Não deixou também passar em branco a questão das federações e em especial a relação com o PSB como estratégica tanto na perspectiva eleitoral como na perspectiva de governabilidade. Se há questões a serem resolvidas entre as duas legendas do ponto de vista das disputas majoritárias em alguns estados, também é verdade que uma federação capitaneada pelas duas legendas contribuirá para ampliar as bancadas tanto de uma como de outra. Uma possível federação juntando PT, PSB, Psol e PCdoB, com um programa unificado poderá superar 100 cadeiras na Câmara Federal e eleger um bom número de senadores formando um núcleo sólido para a base governista no legislativo. Mais, uma federação forte poderá representar um elemento fundamental de direção de uma frente mais ampla, capaz de reconduzir o país aos caminhos democráticos e, se possível, contribuir para sedimentar uma unidade capaz de nos recolocar nos trilhos do desenvolvimento nacional e da superação das desigualdades sociais.

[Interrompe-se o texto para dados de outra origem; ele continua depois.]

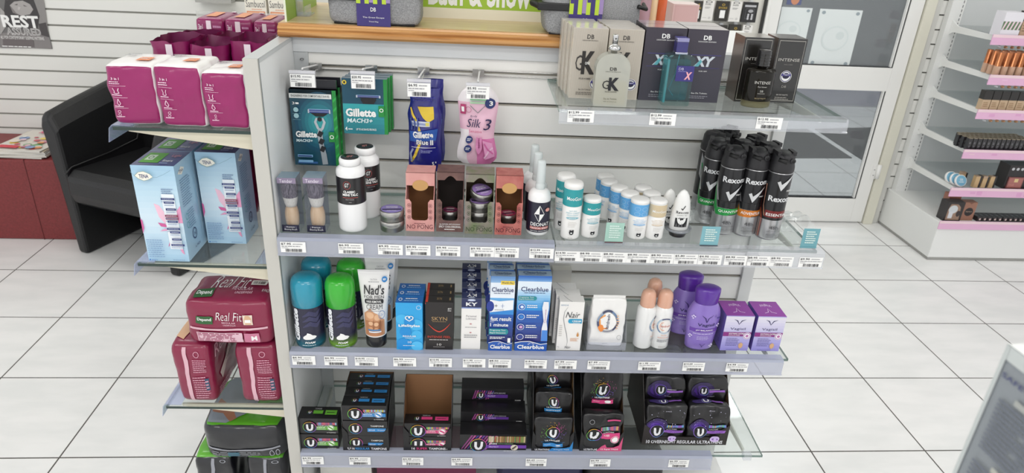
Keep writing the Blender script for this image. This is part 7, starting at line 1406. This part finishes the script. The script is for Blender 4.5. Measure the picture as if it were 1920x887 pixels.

Lula deu o seu recado de forma absolutamente clara. Afirmou categoricamente que só tem sentido ser candidato de um movimento que tenha por motivação derrotar o fascismo bolsonarista e reconduzir o Brasil à democracia. Para tanto, é preciso ampliar e para ampliar, é preciso abrir o diálogo. Nas palavras do ex-presidente, é necessário colocar as divergências em um canto, as convergências em outro, e se sentar para dialogar e decidir que país queremos. Quem for a favor da democracia e estiver disposto a defender a Constituição cabe nesta frente pela qual Lula se dispõe a colocar seu nome como candidato.